We had heard that people in Anambra were apprehensive about the elections because of the amount of money being spent. Apparently you could earn thirty dollars simply for turning up at a PDP rally. We had also heard that the ruling party was hiring thugs to make sure things went their way, and that the thugs were fighting among themselves for the chance to work for the PDP. ‘It smells of desperation,’ one journalist said hopefully. That desperation has been echoed by Obasanjo himself, who announced in February that these elections would be a ‘do or die affair’ for the PDP. Most people take him at his word. And that means they expect the ruling party to impose its will wherever it can, with PDP governors in most states, except for Lagos, the AC stronghold, and a few states in the north. Yar’Adua is expected to become president. Nigerians have seen little benefit in their communities from eight years of PDP rule, and they do not expect much from four more.

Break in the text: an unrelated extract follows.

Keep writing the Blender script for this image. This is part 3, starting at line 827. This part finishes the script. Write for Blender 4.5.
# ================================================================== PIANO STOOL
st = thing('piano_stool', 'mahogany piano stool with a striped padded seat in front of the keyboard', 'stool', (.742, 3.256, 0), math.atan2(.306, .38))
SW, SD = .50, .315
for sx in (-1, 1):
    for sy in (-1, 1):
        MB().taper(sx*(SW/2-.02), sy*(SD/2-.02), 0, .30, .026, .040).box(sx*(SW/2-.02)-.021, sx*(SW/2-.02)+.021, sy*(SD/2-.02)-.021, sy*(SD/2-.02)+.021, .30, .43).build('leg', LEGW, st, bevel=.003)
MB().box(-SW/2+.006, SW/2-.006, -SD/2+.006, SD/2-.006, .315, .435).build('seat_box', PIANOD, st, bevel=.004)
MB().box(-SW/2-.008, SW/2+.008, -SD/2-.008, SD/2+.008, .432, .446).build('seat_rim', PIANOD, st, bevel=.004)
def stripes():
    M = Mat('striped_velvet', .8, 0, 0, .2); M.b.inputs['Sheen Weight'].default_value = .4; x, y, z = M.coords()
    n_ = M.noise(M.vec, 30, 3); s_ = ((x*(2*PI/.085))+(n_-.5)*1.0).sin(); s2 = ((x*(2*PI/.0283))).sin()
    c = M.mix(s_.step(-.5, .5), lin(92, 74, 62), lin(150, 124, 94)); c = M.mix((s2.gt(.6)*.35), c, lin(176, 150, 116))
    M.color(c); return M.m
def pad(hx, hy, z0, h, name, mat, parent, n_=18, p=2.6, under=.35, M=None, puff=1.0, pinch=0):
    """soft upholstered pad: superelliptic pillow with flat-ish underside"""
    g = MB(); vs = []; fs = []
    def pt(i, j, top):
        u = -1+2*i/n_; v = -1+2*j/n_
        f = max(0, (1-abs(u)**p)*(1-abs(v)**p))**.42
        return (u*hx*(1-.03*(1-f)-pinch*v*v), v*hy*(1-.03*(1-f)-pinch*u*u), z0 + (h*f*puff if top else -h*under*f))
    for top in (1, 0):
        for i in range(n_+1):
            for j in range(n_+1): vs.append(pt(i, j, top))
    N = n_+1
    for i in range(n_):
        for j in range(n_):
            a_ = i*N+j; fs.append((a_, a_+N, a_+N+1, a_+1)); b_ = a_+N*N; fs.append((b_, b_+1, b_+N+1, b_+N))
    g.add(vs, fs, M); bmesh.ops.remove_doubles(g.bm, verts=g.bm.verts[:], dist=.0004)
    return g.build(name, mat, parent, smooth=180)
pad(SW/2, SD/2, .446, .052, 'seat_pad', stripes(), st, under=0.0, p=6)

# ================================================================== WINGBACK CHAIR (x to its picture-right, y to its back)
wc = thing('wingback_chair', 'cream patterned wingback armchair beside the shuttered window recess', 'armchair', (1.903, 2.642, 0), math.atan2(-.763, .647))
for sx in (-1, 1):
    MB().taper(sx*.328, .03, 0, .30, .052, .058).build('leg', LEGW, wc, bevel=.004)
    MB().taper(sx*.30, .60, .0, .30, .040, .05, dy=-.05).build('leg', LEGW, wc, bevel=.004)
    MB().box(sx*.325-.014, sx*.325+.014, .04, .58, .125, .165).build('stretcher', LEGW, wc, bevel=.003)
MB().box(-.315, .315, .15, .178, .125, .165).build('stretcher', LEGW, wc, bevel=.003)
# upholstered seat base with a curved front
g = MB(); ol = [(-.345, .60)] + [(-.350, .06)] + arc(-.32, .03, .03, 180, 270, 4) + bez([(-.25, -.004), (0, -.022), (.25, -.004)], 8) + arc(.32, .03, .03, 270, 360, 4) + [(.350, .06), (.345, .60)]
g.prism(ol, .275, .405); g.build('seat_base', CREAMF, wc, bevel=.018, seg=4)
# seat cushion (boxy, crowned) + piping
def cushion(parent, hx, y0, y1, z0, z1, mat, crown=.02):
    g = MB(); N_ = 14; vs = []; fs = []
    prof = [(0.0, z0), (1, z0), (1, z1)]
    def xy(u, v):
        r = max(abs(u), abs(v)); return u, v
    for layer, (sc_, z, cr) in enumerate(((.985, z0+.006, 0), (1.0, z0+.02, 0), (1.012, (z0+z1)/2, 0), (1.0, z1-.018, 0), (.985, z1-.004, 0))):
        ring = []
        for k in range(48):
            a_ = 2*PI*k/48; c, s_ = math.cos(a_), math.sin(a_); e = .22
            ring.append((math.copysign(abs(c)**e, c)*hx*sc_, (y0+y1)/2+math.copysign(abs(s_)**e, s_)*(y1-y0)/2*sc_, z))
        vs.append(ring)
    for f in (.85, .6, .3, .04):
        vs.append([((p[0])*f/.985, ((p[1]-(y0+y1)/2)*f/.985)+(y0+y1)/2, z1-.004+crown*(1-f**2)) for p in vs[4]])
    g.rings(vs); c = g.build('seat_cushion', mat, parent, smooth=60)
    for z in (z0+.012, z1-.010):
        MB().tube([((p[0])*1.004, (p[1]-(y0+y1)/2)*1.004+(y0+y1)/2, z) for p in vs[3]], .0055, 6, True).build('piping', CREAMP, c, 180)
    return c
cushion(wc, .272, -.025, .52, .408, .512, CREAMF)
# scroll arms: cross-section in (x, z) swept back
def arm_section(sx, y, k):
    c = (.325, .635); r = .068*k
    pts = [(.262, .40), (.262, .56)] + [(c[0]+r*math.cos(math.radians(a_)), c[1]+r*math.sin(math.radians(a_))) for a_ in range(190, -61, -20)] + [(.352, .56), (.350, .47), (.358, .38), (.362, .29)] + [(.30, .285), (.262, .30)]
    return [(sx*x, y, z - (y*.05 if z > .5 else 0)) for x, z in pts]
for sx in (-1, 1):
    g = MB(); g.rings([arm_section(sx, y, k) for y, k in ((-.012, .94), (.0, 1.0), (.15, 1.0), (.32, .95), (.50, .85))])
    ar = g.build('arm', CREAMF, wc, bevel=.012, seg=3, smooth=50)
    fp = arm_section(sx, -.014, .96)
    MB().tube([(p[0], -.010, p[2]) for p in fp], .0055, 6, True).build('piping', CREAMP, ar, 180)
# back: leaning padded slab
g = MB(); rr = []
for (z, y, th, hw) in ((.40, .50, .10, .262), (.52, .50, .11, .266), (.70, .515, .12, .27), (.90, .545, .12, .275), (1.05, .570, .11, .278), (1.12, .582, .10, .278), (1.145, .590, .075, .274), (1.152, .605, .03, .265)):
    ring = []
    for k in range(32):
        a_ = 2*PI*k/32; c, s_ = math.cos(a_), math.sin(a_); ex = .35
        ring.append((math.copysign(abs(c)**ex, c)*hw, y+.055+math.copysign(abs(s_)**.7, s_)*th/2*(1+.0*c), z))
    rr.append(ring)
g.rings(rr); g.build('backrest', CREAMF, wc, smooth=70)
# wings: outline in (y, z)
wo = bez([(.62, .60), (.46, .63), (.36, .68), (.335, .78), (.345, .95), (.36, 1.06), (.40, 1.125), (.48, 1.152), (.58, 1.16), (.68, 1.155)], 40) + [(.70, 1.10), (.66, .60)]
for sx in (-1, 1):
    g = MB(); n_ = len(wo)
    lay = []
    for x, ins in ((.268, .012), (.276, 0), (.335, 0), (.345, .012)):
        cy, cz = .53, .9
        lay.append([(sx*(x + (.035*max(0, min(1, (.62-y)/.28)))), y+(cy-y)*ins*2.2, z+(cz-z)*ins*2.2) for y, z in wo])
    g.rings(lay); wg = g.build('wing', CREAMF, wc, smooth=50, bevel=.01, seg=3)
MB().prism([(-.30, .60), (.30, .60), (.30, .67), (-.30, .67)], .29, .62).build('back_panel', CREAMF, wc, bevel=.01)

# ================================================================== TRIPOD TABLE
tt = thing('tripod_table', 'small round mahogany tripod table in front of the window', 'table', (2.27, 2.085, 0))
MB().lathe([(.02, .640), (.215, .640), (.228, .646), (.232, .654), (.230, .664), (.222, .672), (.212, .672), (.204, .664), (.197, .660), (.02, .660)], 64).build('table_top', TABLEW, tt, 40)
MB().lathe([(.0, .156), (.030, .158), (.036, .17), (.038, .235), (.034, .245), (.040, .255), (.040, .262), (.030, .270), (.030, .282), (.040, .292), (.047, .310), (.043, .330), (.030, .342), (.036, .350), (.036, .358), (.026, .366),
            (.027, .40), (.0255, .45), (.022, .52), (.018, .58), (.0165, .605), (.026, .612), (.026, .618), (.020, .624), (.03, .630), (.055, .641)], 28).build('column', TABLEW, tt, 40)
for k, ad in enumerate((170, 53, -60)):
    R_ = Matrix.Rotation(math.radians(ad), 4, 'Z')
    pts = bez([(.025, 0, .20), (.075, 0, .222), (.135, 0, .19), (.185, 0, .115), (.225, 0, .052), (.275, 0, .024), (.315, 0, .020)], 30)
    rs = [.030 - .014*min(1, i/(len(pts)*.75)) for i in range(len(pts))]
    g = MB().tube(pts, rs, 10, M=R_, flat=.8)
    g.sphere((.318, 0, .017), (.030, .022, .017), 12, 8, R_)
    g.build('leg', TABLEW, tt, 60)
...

As we entered Anambra State, the sun was going down. The people we drove past and the bicycles that teetered on the edge of the motorway threw long shadows across the asphalt. There were hills and fields in Anambra, and for the first time all day the view was nearly beautiful. Our driver pulled into the right-hand lane, having spotted something in the road ahead of us. As we sped by he sucked his teeth; I turned to see a small body face down in the middle of the road. The clothes were torn. It was dirty and mangled in a way that suggested it may have been run over more than once. I couldn’t tell if it was a boy or a girl.
Our driver refused to go back and move the body on the grounds that we could be held responsible and lynched or possibly accused of harvesting human organs. We drove on in silence past oversize politicians’ faces and advertisements for shampoo. A little further on a battered metal sign read, in a tall outmoded script: ‘Welcome to Awka.’